Norton worked out the call with Butterfield, then sounded it in camp. "The music was beautiful on that still summer night, and was heard far beyond the limits of our brigade," Norton later wrote. "The next day I was visited by several buglers from neighboring brigades, asking for copies of the music, which I gladly furnished. I think no general order was issued from army headquarters authorizing the substitution of this for the regulation call, but as each brigade
commander exercised his own discretion in such minor matters, the call was gradually taken up through the Army of the Potomac."
Of the call, Norton wrote: "Its strains are melancholy, yet full of rest and peace. Its echoes linger in the heart long after its tones have ceased to vibrate in the air."



Though its use at military funerals became mandatory with the publication of the U.S. Army Infantry Drill Regulations for 1891, taps might have been heard graveside for the first time shortly after the Butterfield-Norton collaboration.
The first use of Taps at a funeral during the Peninsular Campaign in Virginia. Captain John C. Tidball of Battery A, 2nd Artillery ordered it played for the burial of a cannoneer killed in action. Since the enemy was close, he worried that the traditional 3 volleys would renew fighting.
During the Peninsular Campaign in 1862, a soldier of Tidball's Battery - A of the 2nd Artillery - was buried at a time when the battery occupied an advanced position, concealed in the woods. It was unsafe to fire the customary three volleys over the grave on account of the proximity of the enemy, and it occurred to Captain Tidball that the sounding of Taps would be the most ceremony that would be substituted. The custom, thus originated, was taken up throughout the Army of the Potomac, and finally confirmed by orders. Colonel James A. Moss Officer's Manual Pub. George Banta Publishing Co. Menasha Wisconsin 1913 Elbridge Coby in Army Talk (Princeton, 1942), p.208 states that it was B Battery of the Third Artillery that first used Taps
at a military funeral.


"A popular myth is that of a Northern boy who was killed fighting for the South," writes Villanueva, in notes for the exhibit. "His father, Robert Ellicombe, a captain in the Union Army, came upon his son's body on the battlefield and found the notes to taps in a pocket of the dead boy's Confederate uniform. When Union General Daniel Sickles heard the story, he had the notes sounded at the boy's funeral. But there is no evidence to back up the story or the existence of a Capt. Ellicombe."
Butterfield gets the credit for taps. A few years after the Civil War, he resigned from the Army and spent his retirement at a country home in Cold Spring, N.Y., overlooking the Hudson River, within earshot of West Point. He could hear a bugler at the military academy sound taps each evening.
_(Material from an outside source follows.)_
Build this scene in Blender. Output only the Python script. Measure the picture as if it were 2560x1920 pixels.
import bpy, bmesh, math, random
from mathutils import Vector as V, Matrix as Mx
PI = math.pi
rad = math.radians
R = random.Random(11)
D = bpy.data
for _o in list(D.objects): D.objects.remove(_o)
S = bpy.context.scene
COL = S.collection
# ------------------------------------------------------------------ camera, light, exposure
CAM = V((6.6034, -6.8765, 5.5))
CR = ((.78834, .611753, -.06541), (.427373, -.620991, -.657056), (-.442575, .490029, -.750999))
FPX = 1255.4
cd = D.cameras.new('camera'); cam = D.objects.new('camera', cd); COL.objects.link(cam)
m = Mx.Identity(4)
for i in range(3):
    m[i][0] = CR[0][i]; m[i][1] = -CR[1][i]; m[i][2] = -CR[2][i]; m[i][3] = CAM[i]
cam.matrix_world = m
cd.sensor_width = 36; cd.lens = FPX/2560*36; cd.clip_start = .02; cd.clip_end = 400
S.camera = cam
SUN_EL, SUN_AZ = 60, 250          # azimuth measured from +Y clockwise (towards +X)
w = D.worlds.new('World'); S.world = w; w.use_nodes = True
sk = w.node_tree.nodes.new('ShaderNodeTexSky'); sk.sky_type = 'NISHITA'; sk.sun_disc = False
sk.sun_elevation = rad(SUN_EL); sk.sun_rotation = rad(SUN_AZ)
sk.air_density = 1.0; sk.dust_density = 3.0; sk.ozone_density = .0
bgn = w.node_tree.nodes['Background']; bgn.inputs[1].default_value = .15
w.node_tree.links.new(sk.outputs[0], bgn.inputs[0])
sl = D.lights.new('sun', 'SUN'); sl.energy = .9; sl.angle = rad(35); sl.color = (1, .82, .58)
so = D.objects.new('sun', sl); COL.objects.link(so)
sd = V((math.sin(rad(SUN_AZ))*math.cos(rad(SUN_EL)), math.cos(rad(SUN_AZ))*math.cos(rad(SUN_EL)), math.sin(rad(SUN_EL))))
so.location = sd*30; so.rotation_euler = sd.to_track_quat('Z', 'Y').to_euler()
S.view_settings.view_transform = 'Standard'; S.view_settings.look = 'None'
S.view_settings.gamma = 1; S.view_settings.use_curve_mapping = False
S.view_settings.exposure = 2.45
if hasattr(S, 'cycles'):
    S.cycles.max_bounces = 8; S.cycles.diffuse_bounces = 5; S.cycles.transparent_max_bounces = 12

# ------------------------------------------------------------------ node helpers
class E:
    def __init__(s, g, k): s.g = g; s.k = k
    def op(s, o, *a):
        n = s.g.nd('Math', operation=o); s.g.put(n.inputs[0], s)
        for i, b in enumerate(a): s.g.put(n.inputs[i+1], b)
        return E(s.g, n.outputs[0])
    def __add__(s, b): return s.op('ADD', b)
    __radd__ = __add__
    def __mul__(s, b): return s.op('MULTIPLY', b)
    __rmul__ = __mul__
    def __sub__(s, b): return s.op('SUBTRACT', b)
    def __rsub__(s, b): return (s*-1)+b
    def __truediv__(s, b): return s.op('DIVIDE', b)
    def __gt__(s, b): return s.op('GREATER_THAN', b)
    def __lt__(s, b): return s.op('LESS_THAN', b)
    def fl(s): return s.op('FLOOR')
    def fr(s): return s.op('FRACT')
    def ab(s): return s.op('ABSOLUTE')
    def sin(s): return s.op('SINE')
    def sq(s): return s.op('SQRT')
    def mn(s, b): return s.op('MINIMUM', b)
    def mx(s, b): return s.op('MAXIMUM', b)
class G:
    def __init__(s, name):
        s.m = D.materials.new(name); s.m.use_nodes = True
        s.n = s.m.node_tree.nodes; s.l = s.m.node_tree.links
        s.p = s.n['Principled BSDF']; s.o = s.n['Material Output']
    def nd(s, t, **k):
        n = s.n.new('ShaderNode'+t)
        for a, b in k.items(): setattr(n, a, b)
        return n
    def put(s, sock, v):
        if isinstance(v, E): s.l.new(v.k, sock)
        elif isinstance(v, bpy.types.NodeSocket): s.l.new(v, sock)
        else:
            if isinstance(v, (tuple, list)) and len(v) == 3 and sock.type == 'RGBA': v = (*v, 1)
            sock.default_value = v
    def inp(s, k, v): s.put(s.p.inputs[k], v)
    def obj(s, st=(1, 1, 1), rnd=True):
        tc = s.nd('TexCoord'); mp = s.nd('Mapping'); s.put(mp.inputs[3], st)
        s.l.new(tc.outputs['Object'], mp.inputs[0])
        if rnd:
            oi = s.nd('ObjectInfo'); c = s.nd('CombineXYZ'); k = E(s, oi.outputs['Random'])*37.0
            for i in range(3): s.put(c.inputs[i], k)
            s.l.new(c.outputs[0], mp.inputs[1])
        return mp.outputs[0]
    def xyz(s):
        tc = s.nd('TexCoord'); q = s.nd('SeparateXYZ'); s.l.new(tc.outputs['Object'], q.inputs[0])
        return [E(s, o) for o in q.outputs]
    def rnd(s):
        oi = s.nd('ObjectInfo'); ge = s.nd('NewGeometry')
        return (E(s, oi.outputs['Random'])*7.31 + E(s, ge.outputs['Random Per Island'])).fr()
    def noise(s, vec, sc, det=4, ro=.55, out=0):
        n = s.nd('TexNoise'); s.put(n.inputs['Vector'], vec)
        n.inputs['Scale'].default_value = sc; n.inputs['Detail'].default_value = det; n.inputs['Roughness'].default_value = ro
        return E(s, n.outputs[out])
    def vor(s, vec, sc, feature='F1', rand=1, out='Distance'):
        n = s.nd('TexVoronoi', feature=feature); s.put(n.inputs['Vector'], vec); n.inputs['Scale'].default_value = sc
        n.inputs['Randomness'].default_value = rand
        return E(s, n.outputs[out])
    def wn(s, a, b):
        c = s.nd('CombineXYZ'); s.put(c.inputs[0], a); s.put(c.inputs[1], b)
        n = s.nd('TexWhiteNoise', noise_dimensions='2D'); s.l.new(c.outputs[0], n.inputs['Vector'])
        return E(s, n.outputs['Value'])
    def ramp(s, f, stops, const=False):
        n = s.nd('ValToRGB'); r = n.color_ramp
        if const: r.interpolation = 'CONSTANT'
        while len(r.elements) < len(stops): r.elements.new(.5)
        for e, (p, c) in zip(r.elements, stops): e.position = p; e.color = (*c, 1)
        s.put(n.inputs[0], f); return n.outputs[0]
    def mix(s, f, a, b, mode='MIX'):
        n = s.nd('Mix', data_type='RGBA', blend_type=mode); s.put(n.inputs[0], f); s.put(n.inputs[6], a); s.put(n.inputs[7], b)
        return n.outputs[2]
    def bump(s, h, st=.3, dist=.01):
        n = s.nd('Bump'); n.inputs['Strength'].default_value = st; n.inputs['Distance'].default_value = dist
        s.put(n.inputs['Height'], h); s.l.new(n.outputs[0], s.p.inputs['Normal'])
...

While there are no official lyrics for Taps, the following unofficial verse (author unknown) is often used:

Fading light dims the sight, And a star gems the sky, gleaming bright.
From afar drawing nigh -- Falls the night.
Day is done, gone the sun, From the lake, from the hills, from the sky;

All is well, safely rest, God is nigh.
Then good night, peaceful night, Till the light of the dawn shineth bright;

God is near, do not fear -- Friend, good night.